Nel 1970 la fama di Robert Altman supera i confini internazionali con la Palma d' oro a Cannes per MASH, seguito a distanza di pochi anni da Nashville, altro successo di critica e pubblico. L' Oscar alla carriera nel 2006, ricevuto pochi mesi prima di morire, corona un cinquantennio di lavoro che ha abbracciato le maggiori correnti e mode cinematografiche made in USA. Tra i tanti meriti di Altman vi è innanzitutto aver dimostrato che fare film indipendenti è possibile, arrivando a successi straordinari. Un esempio per i giovani cineasti che si arenano nel labirinto dei finanziamenti. Ossessionato dal “grande circo americano”, dalle storture della politica e dal fasullo firmamento hollywoodiano, il maestro ha scardinato le convenzioni del racconto classico, combattendo apertamente quella forma di conservatorismo politico e cinematografico tanto cara all' industria dei film. «Altmaniano» è anche un concetto di stile, applicabile a posteriori: humor nero, coreografie caotiche, dialoghi febbrili e sovrapposti , trame a più livelli, personaggi iconoclastici, fotografia onnisciente e un metodo d'improvvisazione di gruppo noto come “seat-of-the-pants”. Dall'esordio anticonvenzionale per eccellenza, in piena Guerra Fredda (MASH è il primo film davvero “diverso” sulla guerra di Corea) passando per l'orrore e la schizofrenia di Images, Altman ha rivoluzionato il personaggio tipico del noir e lo ha trasformato in uno scialbo brontolone ne Il lungo addio. Ha mostrato l' apice della decadenza di un'America ossessionata da se stessa e intenta a divorarsi con il capolavoro Nashville del 1975, ha esplorato l'universo femminile in Tre donne e criticato il rituale sociale del matrimonio con Un matrimonio. Della sfera pubblica ha smascherato in Secret Honor la sporcizia della politica corrotta di Nixon e ha reso satirico il culto della celebrità ne I protagonisti. In America oggi ha scritto un manifesto dell'America dominata dal caos e dalla fortuna, concludendo con la lucida analisi del potere e della corruzione in Gosford Park e strappando l'ultimo beffardo sorriso con Radio America.

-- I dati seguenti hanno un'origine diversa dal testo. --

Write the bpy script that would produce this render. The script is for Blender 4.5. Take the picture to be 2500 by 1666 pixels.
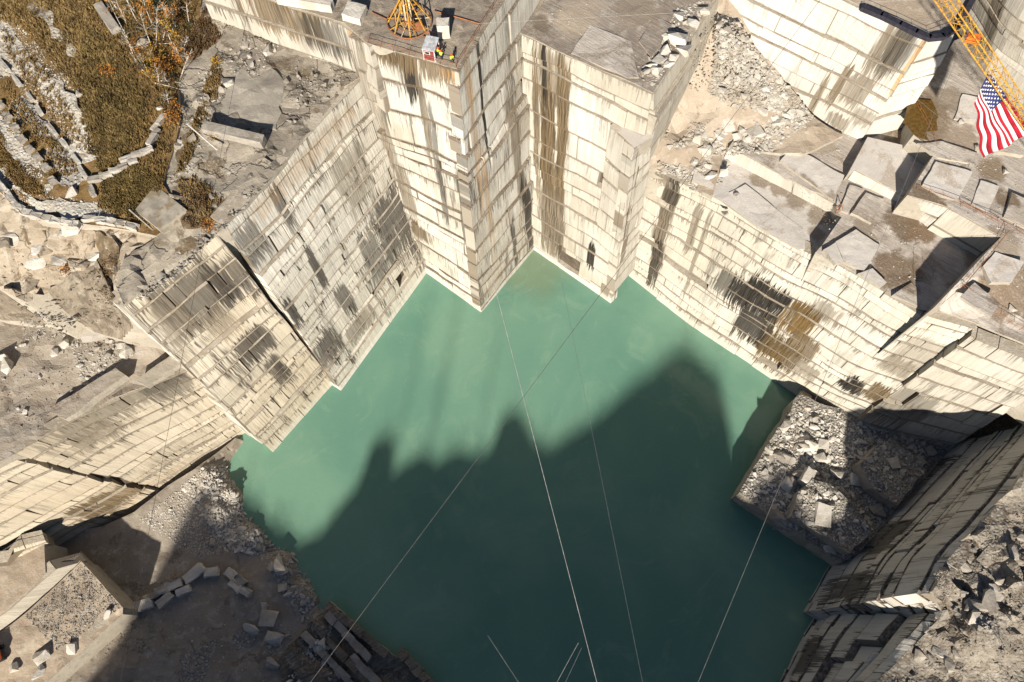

Grazie alle memorie della moglie Kathryn Reed l' ossatura del racconto di Ron Mann assume una piega intimista e familiare, attraverso le opinioni di volti noti (e non) chiamati a rispondere alla domanda «Cosa significa Altmaniano?». Su tutti Paul Thomas Anderson, Bruce Willis, Julianne Moore e Robin Williams hanno avuto l'onore e il piacere di essere diretti o accompagnati dal maestro di Kansas City, una persona che davvero credeva nel potenziale artistico dell'attore, fulcro vitale di un film. Con le musiche di Phil Dwyer e Guido Luciani, indispensabili a legare ricordi e realtà, e la puntigliosa ricostruzione di sceneggiatura di Len Blum, il film esalta la figura del mito restituendone un volto umano, attraverso piccoli ritagli di scene quotidiane sul set, tra litigi e risate. “Altmaniano” è oggi associato a naturalismo, critica sociale, sovvertimento del genere, non conformità a regole prevedibili, indistruttibilità. Quando il nome di un regista diventa un aggettivo, la sua fama ha varcato i confini della storia diventando leggenda.